Senhoras e senhores, descobri a fórmula da burrice!
Confio-vos secretamente o segredo desse meu monumental achado com a condição de
não surripiá-lo de mim, outorgando a vós aquilo que por direito cabe a minha
honesta e elegante pessoa! Senhoras e senhores, estou animadíssimo com minha
habilidade investigatória no campo antropológico-científico da análise
programática da mentecapice-aguda, e confesso-vos que ainda não tive tempo de
lavrar a autoria disso que eu chamo de Eureca-dos-Estúpidos, tão prontamente me
dispus a retornar da minha pesquisa de campo para contar-vos o que vi numa
simples e ingênua ida ao cinema. Como acabo de dizer, estava eu indo ao cinema
quando ultrapasso com meu potente veículo um carro que no mais último volume
repercutia um funk desses do tipo ‘vai pro chão, vai pro chão, dêxa eu vê seu
popozão – hu hu hu hu’. O som era tão alto que uma possível nave espacial que
estivesse nas redondezas tentando contato com nossa paquidérmica raça humana
voltaria para Marte com o seguinte recado: ‘Bora arrancar o disco voador pra
Júpiter porque pelas bandas da Terra a coisa anda feia’. Senhoras e senhores, a
primeira unidade integrante da fórmula da burrice é justamente o barulho,
porque tudo o que é burro precisa de alto-falantes para polvilhar sua canastrice
acéfala pelos mais variados recônditos ambientais; e sobre isso há uma prova
irrefutável – já que é preciso, como todo cientista de respeito, avaliar as
hipóteses e julgar as provas e contraprovas nos seus mais diferentes casos e
cenários laboratoriais - que consiste em
imaginar outro sujeito testando os tímpanos alheios, mas dessa vez, ao invés do
funk-do-popozão, estivesse compartilhando dentro do mesmo veículo a Nona
Sinfonia de Beethoven, tudo no mais alto volume. Não, senhoras e senhores, Beethoven
e sua turma das cordas, sopros e metais, está longe de precisar da cumplicidade
do vizinho ao recorrer às orelhas públicas o sentido de sua existência. Um
desgraçado nessa posição de divulgador da Ode à Alegria seria imediatamente
internado no manicômio mais próximo, muito diferente do seu parceiro do
Pancadão, idolatrado em comício político por fazer rebolar um sem número de
pessoas. E aqui chegamos à segunda unidade da fórmula da burrice: a multidão.

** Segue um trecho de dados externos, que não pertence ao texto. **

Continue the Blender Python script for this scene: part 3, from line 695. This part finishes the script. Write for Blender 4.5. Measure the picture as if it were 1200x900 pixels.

Senhoras e senhores, todo bando é burro, e basta adicionar barulho nessa muvuca
para que as moléculas da estupidez comecem a cantar em refrão. Explico. No
mesmo trajeto de ida ao cinema – que agora reconheço ter sido um atalho à
sapiência dos falidos de QI – me deparo com uma fila homérica de carros em
marcha lenta à espera de um lugarzinho no estacionamento de um show caipira.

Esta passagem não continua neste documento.